* **TASK DIRECTIONS**
Restate the data word for word and leave the images out.

■ ■ ■ ■ ■

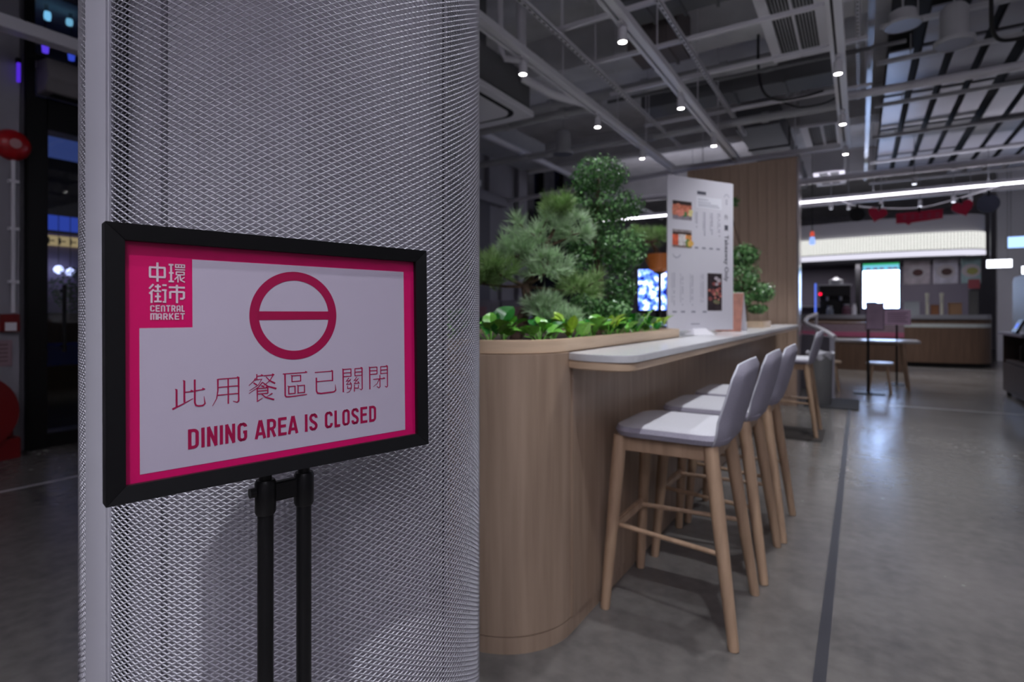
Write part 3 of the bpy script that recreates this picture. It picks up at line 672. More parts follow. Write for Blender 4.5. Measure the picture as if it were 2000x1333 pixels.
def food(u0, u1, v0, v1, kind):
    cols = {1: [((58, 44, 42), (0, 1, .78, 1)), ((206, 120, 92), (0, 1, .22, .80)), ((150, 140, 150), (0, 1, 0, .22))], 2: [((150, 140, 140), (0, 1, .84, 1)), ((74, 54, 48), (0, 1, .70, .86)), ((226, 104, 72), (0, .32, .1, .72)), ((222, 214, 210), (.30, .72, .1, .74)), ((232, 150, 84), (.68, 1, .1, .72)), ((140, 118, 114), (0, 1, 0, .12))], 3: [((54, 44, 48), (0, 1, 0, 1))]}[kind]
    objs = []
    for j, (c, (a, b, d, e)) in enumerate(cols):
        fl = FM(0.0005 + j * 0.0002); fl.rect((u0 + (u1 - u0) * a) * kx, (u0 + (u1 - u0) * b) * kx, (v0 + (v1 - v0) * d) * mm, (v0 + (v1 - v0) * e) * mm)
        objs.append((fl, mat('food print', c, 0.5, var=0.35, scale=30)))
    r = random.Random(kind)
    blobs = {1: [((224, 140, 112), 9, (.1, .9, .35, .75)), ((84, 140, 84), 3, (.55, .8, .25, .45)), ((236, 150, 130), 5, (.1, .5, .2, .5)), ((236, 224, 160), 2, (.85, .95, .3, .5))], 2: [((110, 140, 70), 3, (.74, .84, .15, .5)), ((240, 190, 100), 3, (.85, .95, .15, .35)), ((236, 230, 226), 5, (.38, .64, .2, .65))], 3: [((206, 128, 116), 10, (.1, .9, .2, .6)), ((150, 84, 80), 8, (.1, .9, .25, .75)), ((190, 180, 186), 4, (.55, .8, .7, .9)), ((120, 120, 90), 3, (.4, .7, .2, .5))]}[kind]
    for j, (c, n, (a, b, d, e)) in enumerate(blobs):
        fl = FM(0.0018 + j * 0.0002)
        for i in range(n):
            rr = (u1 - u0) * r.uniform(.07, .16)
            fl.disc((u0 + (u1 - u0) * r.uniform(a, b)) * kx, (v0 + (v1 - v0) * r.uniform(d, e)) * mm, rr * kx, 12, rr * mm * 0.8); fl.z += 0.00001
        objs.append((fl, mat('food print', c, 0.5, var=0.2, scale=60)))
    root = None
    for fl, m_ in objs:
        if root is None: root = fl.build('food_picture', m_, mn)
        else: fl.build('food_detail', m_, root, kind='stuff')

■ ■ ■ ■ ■

* **ANSWER IN FULL**
Write part 3 of the bpy script that recreates this picture. It picks up at line 672. More parts follow. Write for Blender 4.5. Measure the picture as if it were 2000x1333 pixels.
def food(u0, u1, v0, v1, kind):
    cols = {1: [((58, 44, 42), (0, 1, .78, 1)), ((206, 120, 92), (0, 1, .22, .80)), ((150, 140, 150), (0, 1, 0, .22))], 2: [((150, 140, 140), (0, 1, .84, 1)), ((74, 54, 48), (0, 1, .70, .86)), ((226, 104, 72), (0, .32, .1, .72)), ((222, 214, 210), (.30, .72, .1, .74)), ((232, 150, 84), (.68, 1, .1, .72)), ((140, 118, 114), (0, 1, 0, .12))], 3: [((54, 44, 48), (0, 1, 0, 1))]}[kind]
    objs = []
    for j, (c, (a, b, d, e)) in enumerate(cols):
        fl = FM(0.0005 + j * 0.0002); fl.rect((u0 + (u1 - u0) * a) * kx, (u0 + (u1 - u0) * b) * kx, (v0 + (v1 - v0) * d) * mm, (v0 + (v1 - v0) * e) * mm)
        objs.append((fl, mat('food print', c, 0.5, var=0.35, scale=30)))
    r = random.Random(kind)
    blobs = {1: [((224, 140, 112), 9, (.1, .9, .35, .75)), ((84, 140, 84), 3, (.55, .8, .25, .45)), ((236, 150, 130), 5, (.1, .5, .2, .5)), ((236, 224, 160), 2, (.85, .95, .3, .5))], 2: [((110, 140, 70), 3, (.74, .84, .15, .5)), ((240, 190, 100), 3, (.85, .95, .15, .35)), ((236, 230, 226), 5, (.38, .64, .2, .65))], 3: [((206, 128, 116), 10, (.1, .9, .2, .6)), ((150, 84, 80), 8, (.1, .9, .25, .75)), ((190, 180, 186), 4, (.55, .8, .7, .9)), ((120, 120, 90), 3, (.4, .7, .2, .5))]}[kind]
    for j, (c, n, (a, b, d, e)) in enumerate(blobs):
        fl = FM(0.0018 + j * 0.0002)
        for i in range(n):
            rr = (u1 - u0) * r.uniform(.07, .16)
            fl.disc((u0 + (u1 - u0) * r.uniform(a, b)) * kx, (v0 + (v1 - v0) * r.uniform(d, e)) * mm, rr * kx, 12, rr * mm * 0.8); fl.z += 0.00001
        objs.append((fl, mat('food print', c, 0.5, var=0.2, scale=60)))
    root = None
    for fl, m_ in objs:
        if root is None: root = fl.build('food_picture', m_, mn)
        else: fl.build('food_detail', m_, root, kind='stuff')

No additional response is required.